Mr Dramani said that in a speech read on his behalf by the Minister of Works and Housing, Mr Alban Bagbin, at a dinner and awards night of the Audit Service as part of its centenary celebrations held on the theme: “A Century of Public Sector Auditing - Defining New Frontiers."
The night was graced by past auditors general and retired workers of the service.
Mr Mahama said the foresight of the public auditor had resulted in many worthwhile recommendations.
"We have a lot of respect for members of the Audit Service because they saw to the operations of the government and public organisations and worked out ways to make them more efficient or effective as well as make recommendations to improve the operations of the public sector,” he said.

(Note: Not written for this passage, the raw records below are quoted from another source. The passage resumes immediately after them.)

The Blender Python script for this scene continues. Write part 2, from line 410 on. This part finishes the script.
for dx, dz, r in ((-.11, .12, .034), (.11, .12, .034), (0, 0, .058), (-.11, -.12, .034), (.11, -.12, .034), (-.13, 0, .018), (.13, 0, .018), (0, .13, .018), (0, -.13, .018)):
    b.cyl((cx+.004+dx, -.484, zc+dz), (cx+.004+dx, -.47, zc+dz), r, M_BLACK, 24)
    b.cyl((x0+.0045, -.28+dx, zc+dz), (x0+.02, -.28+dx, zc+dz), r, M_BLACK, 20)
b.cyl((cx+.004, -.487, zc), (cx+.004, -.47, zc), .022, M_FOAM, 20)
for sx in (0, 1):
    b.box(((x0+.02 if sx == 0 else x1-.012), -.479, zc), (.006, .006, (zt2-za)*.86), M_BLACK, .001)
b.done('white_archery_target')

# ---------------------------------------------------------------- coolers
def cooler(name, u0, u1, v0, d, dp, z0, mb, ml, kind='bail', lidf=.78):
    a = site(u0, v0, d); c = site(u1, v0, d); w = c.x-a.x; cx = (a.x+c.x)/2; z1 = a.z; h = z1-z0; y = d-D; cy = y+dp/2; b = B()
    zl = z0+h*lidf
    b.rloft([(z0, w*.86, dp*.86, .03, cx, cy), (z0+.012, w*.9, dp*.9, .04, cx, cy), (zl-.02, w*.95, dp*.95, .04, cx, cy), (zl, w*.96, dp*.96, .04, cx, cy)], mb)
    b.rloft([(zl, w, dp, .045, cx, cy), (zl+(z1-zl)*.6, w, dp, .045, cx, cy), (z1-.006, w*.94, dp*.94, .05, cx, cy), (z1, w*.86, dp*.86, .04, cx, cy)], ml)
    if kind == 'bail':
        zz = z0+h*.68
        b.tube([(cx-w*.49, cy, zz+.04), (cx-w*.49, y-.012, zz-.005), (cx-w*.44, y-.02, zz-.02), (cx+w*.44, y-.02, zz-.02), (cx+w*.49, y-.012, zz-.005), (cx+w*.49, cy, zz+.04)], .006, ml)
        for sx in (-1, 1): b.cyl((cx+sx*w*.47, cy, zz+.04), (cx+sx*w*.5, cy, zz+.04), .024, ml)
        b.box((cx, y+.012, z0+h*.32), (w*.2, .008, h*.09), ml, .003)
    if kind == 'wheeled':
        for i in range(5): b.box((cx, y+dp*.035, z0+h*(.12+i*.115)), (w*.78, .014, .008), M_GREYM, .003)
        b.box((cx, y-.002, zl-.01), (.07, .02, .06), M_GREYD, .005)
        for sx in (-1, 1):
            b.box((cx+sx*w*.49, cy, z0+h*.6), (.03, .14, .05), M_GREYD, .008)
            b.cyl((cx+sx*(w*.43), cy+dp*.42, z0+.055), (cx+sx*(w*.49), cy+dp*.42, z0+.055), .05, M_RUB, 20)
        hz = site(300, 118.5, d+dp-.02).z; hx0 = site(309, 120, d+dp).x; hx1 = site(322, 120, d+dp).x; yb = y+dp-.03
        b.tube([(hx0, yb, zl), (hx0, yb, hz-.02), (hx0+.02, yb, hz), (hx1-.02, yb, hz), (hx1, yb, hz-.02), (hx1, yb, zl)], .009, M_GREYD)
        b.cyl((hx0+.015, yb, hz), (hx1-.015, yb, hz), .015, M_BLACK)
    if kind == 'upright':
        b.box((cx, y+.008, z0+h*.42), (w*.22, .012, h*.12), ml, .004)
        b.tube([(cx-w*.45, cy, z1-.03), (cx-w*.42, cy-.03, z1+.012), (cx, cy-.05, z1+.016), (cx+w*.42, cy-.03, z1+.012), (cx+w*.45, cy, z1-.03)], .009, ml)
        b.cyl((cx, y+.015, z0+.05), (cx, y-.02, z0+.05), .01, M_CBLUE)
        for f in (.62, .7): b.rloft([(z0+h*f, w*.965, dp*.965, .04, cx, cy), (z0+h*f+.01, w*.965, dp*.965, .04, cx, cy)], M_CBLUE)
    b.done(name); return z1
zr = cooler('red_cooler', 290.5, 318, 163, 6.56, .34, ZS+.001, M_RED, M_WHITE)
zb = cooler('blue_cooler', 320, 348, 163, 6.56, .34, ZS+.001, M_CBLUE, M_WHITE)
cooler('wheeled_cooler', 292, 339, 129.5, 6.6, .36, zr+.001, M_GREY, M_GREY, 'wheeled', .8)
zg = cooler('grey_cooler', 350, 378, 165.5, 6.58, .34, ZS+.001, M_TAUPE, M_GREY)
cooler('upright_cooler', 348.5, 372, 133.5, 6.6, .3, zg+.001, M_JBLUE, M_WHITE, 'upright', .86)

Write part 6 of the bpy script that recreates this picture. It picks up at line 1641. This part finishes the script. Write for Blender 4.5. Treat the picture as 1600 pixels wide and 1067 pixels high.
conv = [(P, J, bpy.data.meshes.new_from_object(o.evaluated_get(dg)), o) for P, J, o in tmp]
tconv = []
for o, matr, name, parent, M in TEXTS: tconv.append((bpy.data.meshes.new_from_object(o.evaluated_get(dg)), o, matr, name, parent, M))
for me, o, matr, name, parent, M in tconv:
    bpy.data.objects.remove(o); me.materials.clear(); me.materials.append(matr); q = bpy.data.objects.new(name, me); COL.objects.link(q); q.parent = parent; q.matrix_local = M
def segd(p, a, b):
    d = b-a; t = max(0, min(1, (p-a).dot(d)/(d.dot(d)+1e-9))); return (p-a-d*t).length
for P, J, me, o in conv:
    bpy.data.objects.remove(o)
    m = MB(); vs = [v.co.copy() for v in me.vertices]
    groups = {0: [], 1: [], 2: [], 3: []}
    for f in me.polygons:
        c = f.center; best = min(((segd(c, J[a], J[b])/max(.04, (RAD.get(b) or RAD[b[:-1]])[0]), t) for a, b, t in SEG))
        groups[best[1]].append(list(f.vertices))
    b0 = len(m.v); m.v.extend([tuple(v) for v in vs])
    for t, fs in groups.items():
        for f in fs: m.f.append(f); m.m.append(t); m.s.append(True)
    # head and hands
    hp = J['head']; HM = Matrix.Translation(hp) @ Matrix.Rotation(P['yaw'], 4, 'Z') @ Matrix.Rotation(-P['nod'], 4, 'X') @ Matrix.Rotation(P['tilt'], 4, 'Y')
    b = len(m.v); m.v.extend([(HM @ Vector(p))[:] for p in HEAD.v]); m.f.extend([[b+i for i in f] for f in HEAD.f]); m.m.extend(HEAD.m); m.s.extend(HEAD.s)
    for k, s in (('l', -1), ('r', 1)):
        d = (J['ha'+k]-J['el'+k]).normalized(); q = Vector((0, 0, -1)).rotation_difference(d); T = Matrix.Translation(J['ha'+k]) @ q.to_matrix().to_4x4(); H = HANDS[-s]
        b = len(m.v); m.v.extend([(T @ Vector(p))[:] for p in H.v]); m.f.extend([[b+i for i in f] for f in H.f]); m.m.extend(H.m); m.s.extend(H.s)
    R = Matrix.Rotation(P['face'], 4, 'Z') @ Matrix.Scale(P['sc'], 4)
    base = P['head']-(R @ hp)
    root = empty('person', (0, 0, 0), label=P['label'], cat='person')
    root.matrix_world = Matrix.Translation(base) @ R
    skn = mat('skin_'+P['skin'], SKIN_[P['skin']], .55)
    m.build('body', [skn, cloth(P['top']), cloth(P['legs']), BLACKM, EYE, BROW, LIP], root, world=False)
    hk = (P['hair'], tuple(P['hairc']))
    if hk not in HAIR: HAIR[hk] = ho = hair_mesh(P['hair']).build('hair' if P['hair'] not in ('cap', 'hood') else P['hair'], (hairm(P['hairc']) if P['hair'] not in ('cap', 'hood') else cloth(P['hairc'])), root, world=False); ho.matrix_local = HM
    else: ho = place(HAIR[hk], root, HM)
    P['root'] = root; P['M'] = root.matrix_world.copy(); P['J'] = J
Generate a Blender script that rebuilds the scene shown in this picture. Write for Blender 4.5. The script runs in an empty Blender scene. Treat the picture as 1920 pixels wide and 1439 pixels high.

He noted that although the auditor's work was in the past regarded as witch-hunting, the task of auditing was a management tool that ensured the efficient and of resources to achieve stated objectives.
Mr Mahama said good governance was synonymous with accountability, which was used in relation to stewardship and governance, adding that "we certainly cannot live without accountability."
He charged the service to play a significant role in the management and reporting of oil and gas revenues and expenditures to ensure transparency and accountability in the exploitation of such coveted resources.
He called on the country's social partners to collaborate with the service to provide and build the needed capacities and competencies of the service.
While admitting that the country had insufficient revenue to deal with the government's development programmes intended to improve the socioeconomic infrastructure of the nation and alleviate poverty, Mr Mahama pledged the government's support for the service by providing the necessary resources it needed to enable it to continue to render standard services for the nation.
Awards were given to past auditors general ill appreciation of their immense services to the organisation and those who had worked for the service for more than 30 years.
The Auditor General, Mr Richard Quartey, said the auditor's job was significant to the promotion of accountability and charged the workers to maximise their efforts to ensure that the service was productive in its service delivery.
He noted that as part of measures to improve individual productivity, the service had put in place a new appraisal form which would be used to assess workers' actual performances against personal work plans and targets.
"We have also assigned a Resource Management System as a tool to capture your time and other inputs which become the output of your performance of assigned tasks and measure this against time spent to determine whether your time and other inputs which become the output of your effort can be assessed as having added value to institutional goals and eventual productivity, " he noted.
Mr Quartey further urged the workers to work at meeting stakeholders expectations when they made demands for good pay and better conditions of service.